◆ **GIVEN INFORMATION**
□ □ □ □ □ □ □

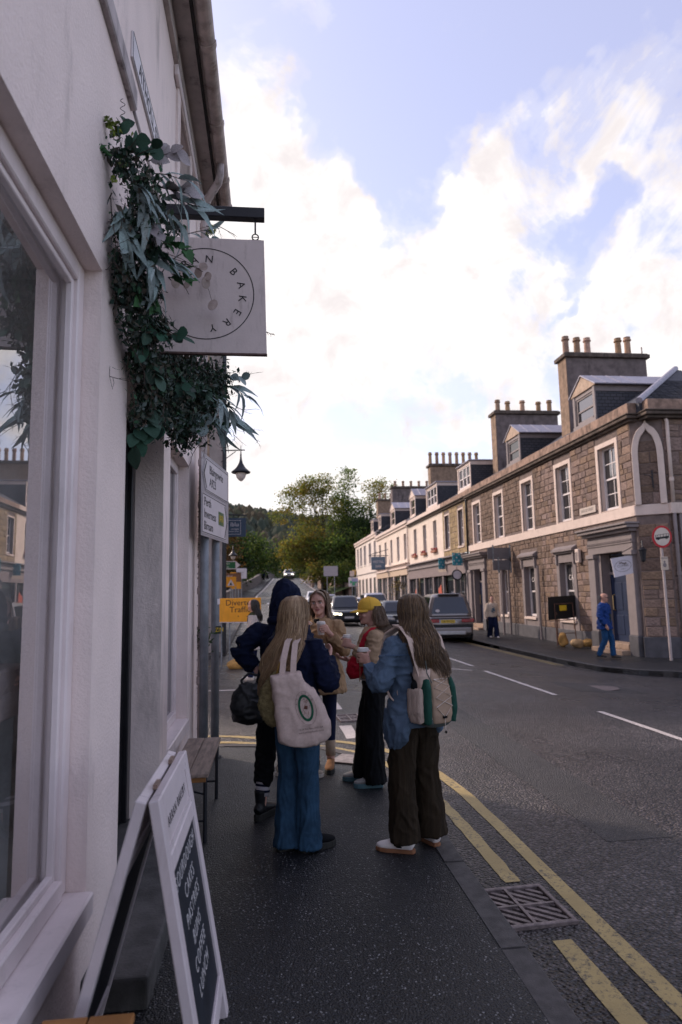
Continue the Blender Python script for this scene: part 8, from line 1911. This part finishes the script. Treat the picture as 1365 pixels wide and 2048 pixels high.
# ------------------------------------------------------------------ hanging foliage round the bakery door
def leafmat(name, c, rnd=.3, var=.2): 
    return mat(name, c, .75, var, 18, .15, 60, spec=.2, rnd=rnd)
M_EUC = leafmat('eucalyptus_leaf', (.27, .345, .34)); M_IVY = leafmat('ivy_leaf', (.055, .135, .055)); M_SAGE = leafmat('dusty_mauve_leaf', (.33, .295, .305)); M_DKL = leafmat('deep_green_leaf', (.045, .095, .068)); M_HOP = leafmat('hop_cone', (.24, .30, .075)); M_TWIG = mat('brown_twig', (.055, .038, .030), .9, .3, 20); M_MOSS = mat('dry_moss', (.05, .052, .035), .95, .5, 25, attr='Col'); M_HONEST = leafmat('papery_seed_disc', (.36, .29, .26), .15)
def leaf_unit(outline, cup=.08, curl=.15):
    """leaf along +Y from stalk, unit length, shaped from half-widths"""
    vs, fs = [], []
    n = len(outline)
    for i, (t, w) in enumerate(outline):
        z = -curl*t*t
        vs += [(-w, t, z+cup*w), (0, t, z-.01), (w, t, z+cup*w)]
    for i in range(n-1):
        a = i*3; fs += [(a, a+1, a+4, a+3), (a+1, a+2, a+5, a+4)]
    return MB().add(vs, fs)
LONG = [(0, .008), (.12, .06), (.3, .10), (.5, .095), (.75, .055), (1, .002)]; OVAL = [(0, .01), (.15, .22), (.4, .36), (.65, .33), (.88, .16), (1, .01)]; ROUND = [(0, .02), (.1, .26), (.35, .46), (.65, .45), (.9, .24), (1, .03)]; IVYO = [(0, .02), (.02, .30), (.15, .46), (.28, .34), (.42, .40), (.62, .22), (1, .005)]
def lmesh(nm, o, m, cup, curl):
    me = leaf_unit(o, cup, curl).mesh(nm); me.materials.append(m); smooth(me); return me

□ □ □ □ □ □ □

◆ **WHAT THE TASK ASKS**
Reproduce each line word for word and drop the pictures.

◆ **OUTPUT BELOW**
Continue the Blender Python script for this scene: part 8, from line 1911. This part finishes the script. Treat the picture as 1365 pixels wide and 2048 pixels high.
# ------------------------------------------------------------------ hanging foliage round the bakery door
def leafmat(name, c, rnd=.3, var=.2): 
    return mat(name, c, .75, var, 18, .15, 60, spec=.2, rnd=rnd)
M_EUC = leafmat('eucalyptus_leaf', (.27, .345, .34)); M_IVY = leafmat('ivy_leaf', (.055, .135, .055)); M_SAGE = leafmat('dusty_mauve_leaf', (.33, .295, .305)); M_DKL = leafmat('deep_green_leaf', (.045, .095, .068)); M_HOP = leafmat('hop_cone', (.24, .30, .075)); M_TWIG = mat('brown_twig', (.055, .038, .030), .9, .3, 20); M_MOSS = mat('dry_moss', (.05, .052, .035), .95, .5, 25, attr='Col'); M_HONEST = leafmat('papery_seed_disc', (.36, .29, .26), .15)
def leaf_unit(outline, cup=.08, curl=.15):
    """leaf along +Y from stalk, unit length, shaped from half-widths"""
    vs, fs = [], []
    n = len(outline)
    for i, (t, w) in enumerate(outline):
        z = -curl*t*t
        vs += [(-w, t, z+cup*w), (0, t, z-.01), (w, t, z+cup*w)]
    for i in range(n-1):
        a = i*3; fs += [(a, a+1, a+4, a+3), (a+1, a+2, a+5, a+4)]
    return MB().add(vs, fs)
LONG = [(0, .008), (.12, .06), (.3, .10), (.5, .095), (.75, .055), (1, .002)]; OVAL = [(0, .01), (.15, .22), (.4, .36), (.65, .33), (.88, .16), (1, .01)]; ROUND = [(0, .02), (.1, .26), (.35, .46), (.65, .45), (.9, .24), (1, .03)]; IVYO = [(0, .02), (.02, .30), (.15, .46), (.28, .34), (.42, .40), (.62, .22), (1, .005)]
def lmesh(nm, o, m, cup, curl):
    me = leaf_unit(o, cup, curl).mesh(nm); me.materials.append(m); smooth(me); return me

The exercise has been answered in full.